Por su parte, «Taller Capuchoc» llegaba al Festival de Sitges 2014 con una advertencia: ya van casi cuarenta montajes diferentes del film de Carlo Padial (o eso afirmó el mismo director durante la cachonda presentación de la película) y, de hecho, el que se pudo ver es diferente del que se había proyectado en la presentación del film hace unas semanas. Un work in progress fascinante que explota de forma sublime lo mejorcito del cine imperfecto, del cine como trabajo de continuidad, del cine que concibe al espectador como parte de un proceso que va a ver delante de sus ojos las tripas de la aventura creativa. Hace poco, Jodorowski decía que un artista no debía dejar ver el parto, sino sólo el bebé… Y películas como «Taller Capuchoc«, con sus gozos y sus sombras, demuestran que a veces el parto puede ser tan bonito como el bebé; sobre todo cuando, como en este caso, incluye una buena cantidad de pildorazos de humor low cost pero highbrow. O, por lo menos, todo lo highbrow que puede y quiere ser un director al que el pajillerismo intelectualoide se la pela tanto como para firmar esta sátira sobre la clase literaria en la que te acabas planteando si reside menos cariño del que las risas entrañables hacen aparentar.
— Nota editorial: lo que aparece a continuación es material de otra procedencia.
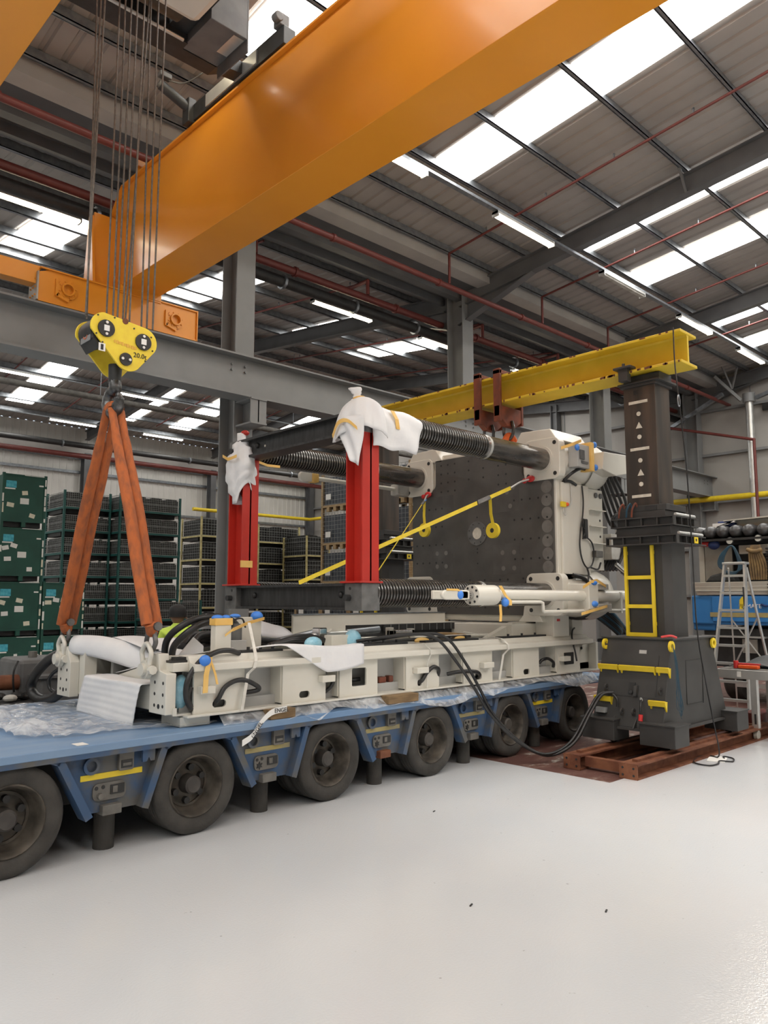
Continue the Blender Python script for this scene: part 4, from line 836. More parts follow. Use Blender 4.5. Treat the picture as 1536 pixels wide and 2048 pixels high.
# ---- polythene under the bed ----
def wr(x, y): return .5 * sin(5.1 * x + 7 * y + sin(3 * x)) + .45 * sin(13 * y - 3 * x + 2 * sin(2.1 * x)) + .3 * sin(19 * x + 5 * y + 2 * sin(4 * y)) + .15 * sin(31 * y - 9 * x)
def p1(u, v):
    x = 2.05 + 1.45 * u; y = 7.9 - (2.25 - .35 * (1 - u) ** 2 + .06 * sin(9 * u)) * v
    e = max(0, 1 - abs(u - .12) * 7) * .05 + .02
    return (x + .03 * sin(9 * v), y, .797 + .006 + e * abs(wr(x * 1.5, y * 1.5)) * (1.3 if u < .45 else .5))
M().grid(p1, 70, 70).build('plastic_sheet', 'polythene', label='crumpled clear polythene spread on the blue deck under the bed end', cat='plastic sheet', smooth=80)
def p2(u, v):
    x = 3.5 + 5.7 * u; y = 5.70 - .24 * v
    hang = max(0, v - .45) / .55; d = .10 * (.5 + .5 * sin(2.2 * x + .6)) + .05 * (.5 + .5 * sin(5.3 * x)) + .02
    d += .10 * max(0, 1 - abs(x - 4.45) * 5) + .06 * max(0, 1 - abs(x - 6.95) * 4)
    return (x, y - .018 * wr(x, v * .5) * hang, .868 - hang * d + .008 * wr(x * 1.3, y * 2))
M().grid(p2, 260, 14).build('plastic_sheet', 'polythene', label='clear polythene skirt hanging along the bottom of the bed', cat='plastic sheet', smooth=80)
# printed tape hanging from the packer
tp = thing('printed_tape', (3.95, 5.44, .7), 'white tape with black lettering fluttering below the bed', 'tape')
M().strip([(4.08, 5.44, .875), (3.92, 5.435, .86), (3.80, 5.43, .78), (3.72, 5.425, .69), (3.62, 5.42, .645)], (.0, 0.0, .05), .003, sub=4).build('tape_band', 'print_white', tp)
text('tape_lettering', 'ENGEL', .05, (4.02, 5.432, .868), (pi / 2, 0, 0), 'print_black', tp, .001)
text('tape_lettering', 'ENGEL', .05, (3.765, 5.424, .735), (pi / 2, -radians(50), 0), 'print_black', tp, .001)
# ================= PLATEN WITH TIE BARS =================
XP = 8.33; YC, ZC = 6.77, 2.735
pl = thing('mould_platen', (8.7, YC, 1.52), 'big white machine platen with dark drilled steel face and four tie bars', 'machine platen')
TB_ = [(5.68, 3.61, 'near upper'), (7.87, 3.61, 'far upper'), (5.68, 1.87, 'near lower'), (7.87, 1.87, 'far lower')]
def crossp(y0, y1, ya, yb, z0, z1, za, zb, r=.08):   # plus-shaped outline with rounded inner corners
    P = []
    P += [(ya, z0), (yb, z0)]; P += [(yb + r - r * sin(t), za - r + r * cos(t)) for t in [pi / 2 * k / 4 for k in range(4, -1, -1)]]
    P += [(y1 - .03, za), (y1, za + .03), (y1, zb - .03), (y1 - .03, zb)]; P += [(yb + r - r * sin(t), zb + r - r * cos(t)) for t in [pi / 2 * k / 4 for k in range(5)]]
    P += [(yb, z1), (ya, z1)]; P += [(ya - r + r * sin(t), zb + r - r * cos(t)) for t in [pi / 2 * k / 4 for k in range(4, -1, -1)]]
    P += [(y0 + .03, zb), (y0, zb - .03), (y0, za + .03), (y0 + .03, za)]; P += [(ya - r + r * sin(t), za - r + r * cos(t)) for t in [pi / 2 * k / 4 for k in range(5)]]
    return P
fc = M().prism(crossp(5.535, 8.005, 6.0, 7.54, 1.60, 3.83, 2.06, 3.40), 'yz', XP - .02, XP + .03).build('face_plate', 'platen', pl)
M().prism(crossp(5.50, 8.04, 5.80, 7.75, 1.56, 3.87, 2.0, 3.46, .05), 'yz', XP + .02, 8.95).build('body_casting', 'white_paint', pl, bev=.012)
# T-pattern of bolt holes on the face
m = M()
cols = [5.62, 5.75, 5.88, 6.01, 6.135, 7.42, 7.54, 7.67, 7.80, 7.92]; mid = [6.39, 6.65, 6.91, 7.17]
for z in (3.118, 2.857, 2.595, 2.336):
    for y in cols: m.cyl((XP - .0205, y, z), (XP - .022, y, z), .015, n=8)
for z in (3.748, 3.62, 3.49, 3.36, 2.07, 1.70):
    for y in mid + [6.26, 7.30, 7.43]:
        if z < 3.4 and z > 2.2 and y in (6.65, 6.91): continue
        m.cyl((XP - .0205, y, z), (XP - .022, y, z), .015, n=8)
for y in (5.62, 5.75, 5.88, 6.01): m.cyl((XP - .0205, y, 2.08), (XP - .022, y, 2.08), .015, n=8); m.cyl((XP - .0205, y, 3.37), (XP - .022, y, 3.37), .015, n=8)
for dz in (-.22, -.27, -.42, .22): m.cyl((XP - .0205, 6.77, 2.72 + dz), (XP - .022, 6.77, 2.72 + dz), .012, n=8)
m.build('bolt_holes', 'black', pl, kind='stuff')
for z in (3.25, 3.08, 2.909, 2.738, 2.557, 2.386, 2.217): M().cyl((XP - .019, 5.622, z), (XP - .0207, 5.622, z), .082, n=24).build('ejector_disc', 'platen_mark', pl)
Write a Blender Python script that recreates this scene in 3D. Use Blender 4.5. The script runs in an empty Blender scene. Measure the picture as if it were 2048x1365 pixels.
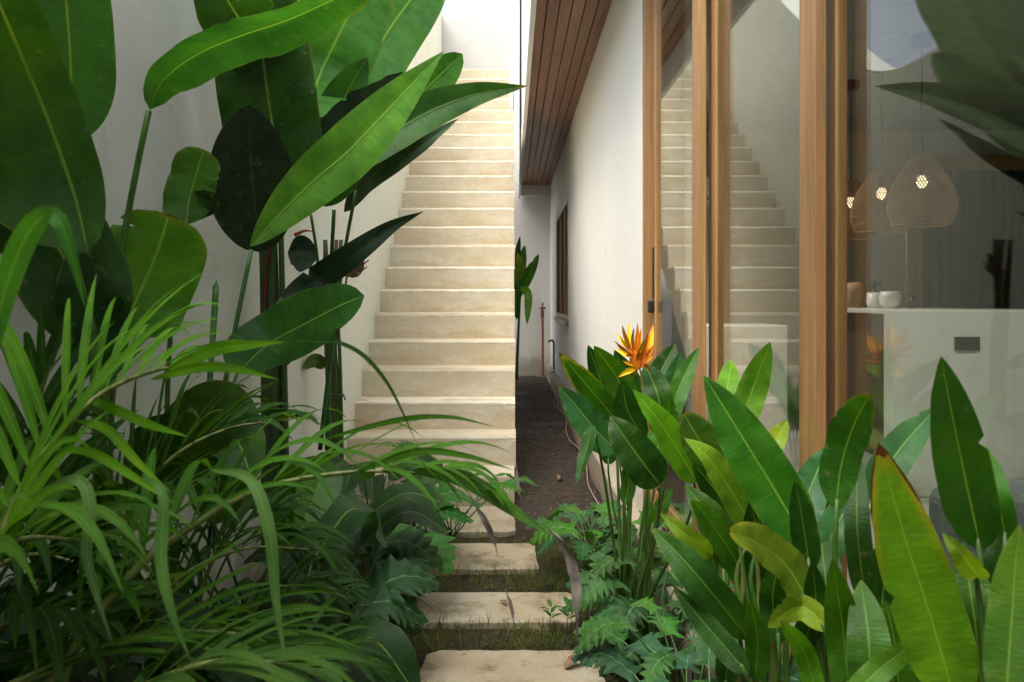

Y, como en todo festival, no todo van a ser aciertos en el Festival de Sitges 2014. «The Quiet Ones«, por ejemplo, hace pensar que el regreso de la Hammer puede que no sea tan interesante como nos hizo pensar el remake de «Let Me In«: el film de John Pogue es un despropósito chirriante que no se salva ni por unos sustos mil y una veces vistos ni por su estética setentera demasiado clichetera. Otro caso diferente es el de «The Pinkie» y «Seventh Code«, los mediometrajes (o pelis cortas) de, respectivamente, Lisa Takeba y Kiyoshi Kurosawa. Que se emitieran en un único pase fue todo un acierto y, de hecho, verla en continuum acrecentó la sorpresa final de «Seventh Code«, por mucho que no acaben de convencer ni la cara dura de Takeba con sus efectos naïves y estridentes ni el desnortado cine negro de Korosawa. Porque, por cierto, ¿qué cojones es la actuación final de la prota de este último film como si fuera una estrella del j-pop? Qué. Fuerte.